Dizimde dünyalar güzeli kadın savaşçılar can verdiğinden beri hayata farklı bakmayı başarabildim. Keşke hayat beni bu şekilde sınamasaydı dediğim çok olmuştur. Ama, sanırım insan hakikati başka türlü de öğrenemiyor. Sanırım o güzel kadınlardan sonra ateşe atlamak bende bir huy oldu. İyi ki ateşlerde yanmayı biliyorum, yoksa hiçbir şey beni gerçeğe ve hayallere bu kadar yaklaştıramazdı. Kobanê’de ve genel olarak Rojava’da yaşadıklarım bana o kadar çok şey kattı ki, kendimi bazen hakikatin dilencisi gibi hissediyorum. Hafızamda, duygu dünyamda birikenleri ifade etme, yazma zamanım olursa ne mutlu bana. Zira henüz yazılmadı gerçek olanlar. Ve biz çömez kalemler hala kalemimizi konuşturma fırsatı bulamadık.

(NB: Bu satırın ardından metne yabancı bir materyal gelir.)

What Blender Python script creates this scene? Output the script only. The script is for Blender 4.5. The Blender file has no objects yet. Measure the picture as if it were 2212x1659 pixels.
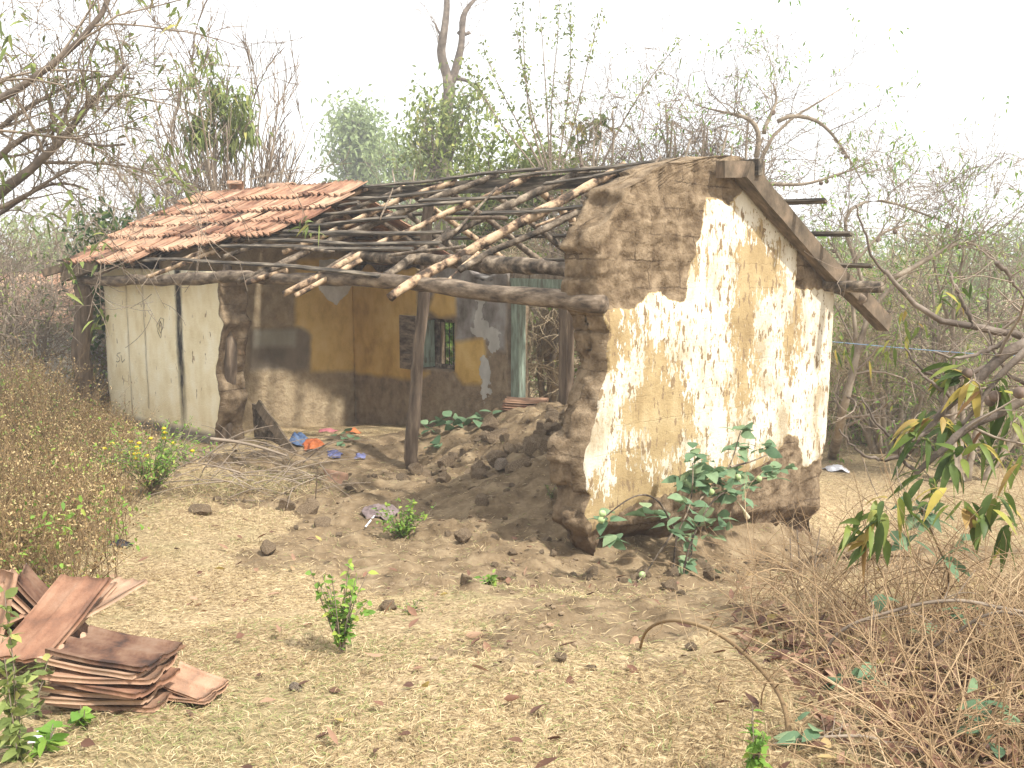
import bpy, math
import numpy as np
from math import radians, pi, sin, cos, atan
rng = np.random.default_rng(11)
scene = bpy.context.scene
COL = scene.collection
# ------------------------------------------------------------------ camera, sky, sun, exposure
FPX = 2152.0; PITCH = atan(300 / FPX); CAMH = 2.3
cd = bpy.data.cameras.new("camera"); cam = bpy.data.objects.new("camera", cd); COL.objects.link(cam)
cd.sensor_width = 36; cd.lens = FPX / 2212 * 36; cd.clip_start = 0.05; cd.clip_end = 3000
cam.location = (0, 0, CAMH); cam.rotation_euler = (pi / 2 - PITCH, 0, 0); scene.camera = cam
SUN_DIR = np.array([0.80, -0.60, 0.0]); SUN_DIR /= np.linalg.norm(SUN_DIR)
SUN_EL = radians(53)
world = bpy.data.worlds.new("World"); scene.world = world; world.use_nodes = True
wn = world.node_tree.nodes; wl = world.node_tree.links
sky = wn.new("ShaderNodeTexSky"); sky.sky_type = 'NISHITA'; sky.sun_disc = False
sky.sun_elevation = SUN_EL; sky.sun_rotation = math.atan2(SUN_DIR[0], SUN_DIR[1])
sky.air_density = 1.0; sky.dust_density = 2.5; sky.ozone_density = 0.5
wmx = wn.new("ShaderNodeMix"); wmx.data_type = 'RGBA'; wmx.inputs[0].default_value = .82   # thin white overcast over the blue sky
wl.new(sky.outputs[0], wmx.inputs[6]); wmx.inputs[7].default_value = (6.4, 6.4, 6.4, 1)
wl.new(wmx.outputs[2], wn["Background"].inputs[0]); wn["Background"].inputs[1].default_value = 0.12
sd_ = bpy.data.lights.new("sun", 'SUN'); sd_.energy = 2.9; sd_.angle = radians(3.0); sd_.color = (1, .965, .91)
sun = bpy.data.objects.new("sun", sd_); COL.objects.link(sun)
sv = np.array([SUN_DIR[0] * cos(SUN_EL), SUN_DIR[1] * cos(SUN_EL), sin(SUN_EL)])
from mathutils import Vector, Matrix
sun.rotation_euler = Vector(sv).to_track_quat('Z', 'Y').to_euler(); sun.location = (4, -4, 12)
scene.view_settings.view_transform = 'Standard'; scene.view_settings.look = 'None'
scene.view_settings.exposure = 1.28; scene.view_settings.gamma = 1
scene.cycles.max_bounces = 5; scene.cycles.diffuse_bounces = 3; scene.cycles.glossy_bounces = 2
scene.cycles.transmission_bounces = 3; scene.cycles.transparent_max_bounces = 4; scene.cycles.volume_bounces = 0
scene.cycles.caustics_reflective = False; scene.cycles.caustics_refractive = False

# ------------------------------------------------------------------ measuring helpers
def ray(x, y):
    a = (x - 1106) / FPX; b = -(y - 829.5) / FPX
    return np.array([a, cos(PITCH) + b * sin(PITCH), -sin(PITCH) + b * cos(PITCH)])
O = np.array([0, 0, CAMH])
def at_z(x, y, z): d = ray(x, y); return O + d * (z - CAMH) / d[2]
def at_y(x, y, Y): d = ray(x, y); return O + d * Y / d[1]
HC = np.array([0.624, 7.002]); HA = radians(44.85)
VX = np.array([cos(HA), sin(HA)]); UX = np.array([-sin(HA), cos(HA)])   # t axis, s axis
def H(t, s, z): p = HC + VX * t + UX * s; return np.array([p[0], p[1], z])
def toL(P): d = np.asarray(P)[..., :2] - HC; return np.stack([d @ VX, d @ UX, np.asarray(P)[..., 2]], -1)
def hit(x, y, P0, N):
    d = ray(x, y); return O + d * (np.dot(P0 - O, N) / np.dot(d, N))
def on_t(x, y, t): return toL(hit(x, y, H(t, 0, 0), np.array([*VX, 0])))      # house-local point on a wall plane
def on_s(x, y, s): return toL(hit(x, y, H(0, s, 0), np.array([*UX, 0])))
KR = 0.545; ZB = 2.03; TR = 1.72
def on_roof(x, y, o=0): return toL(hit(x, y, H(0, 0, ZB + o), np.array([-KR * VX[0], -KR * VX[1], 1])))
def roofz(t): return ZB + KR * t if t < TR else ZB + KR * (2 * TR - t)
def Z1(x, y): return x * .35211, y * .35211 + 292
def Z2(x, y): return x * .35211 + 681.5, y * .35211 + 292
def Z3(x, y): return x * .35211 + 1217, y * .35211 + 292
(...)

Sokak ortasında can havliyle kaldırılan cansız bir savaşçının avucundan düşen yüzüğün hikayesini henüz kimseler bilmiyor. Kalbini avucuna almış, nefes nefese koşan kadınların hikayesini bilmiyor çoğu insan… Şin’in can verirken bile silahını bırakmadığı için silahıyla gömüldüğünü bilmiyor kalbimizden bihaber olanlar. O soğuk metalle koyun koyuna toprak altında yatmanın nasıl bir şey olduğunu bilmiyorlar ey Eylül… Ve ısrarla unutulmaları için çaba içinde bu çağın zalimleri. Israrla bu dünya güzeli savaşçıların kanıyla kazandıkları topraklardan pay almak istiyor kötülüğün çukurunda debelenen ihanetçiler. Kahramanları ve alçakları aynı çerçeveye sığdırmak istiyor dünyayı yöneten düşkünler.
Eylül, Eylül... sevgili Eylül! Hüznünü elimize yüzümüze bulaştıran Eylül. Çocukların hayalleri için canından geçen arkadaşlarımızı haykırma fırsatı bahşet bize Eylül. Kimselerin onları unutturmasına izin verme Eylül.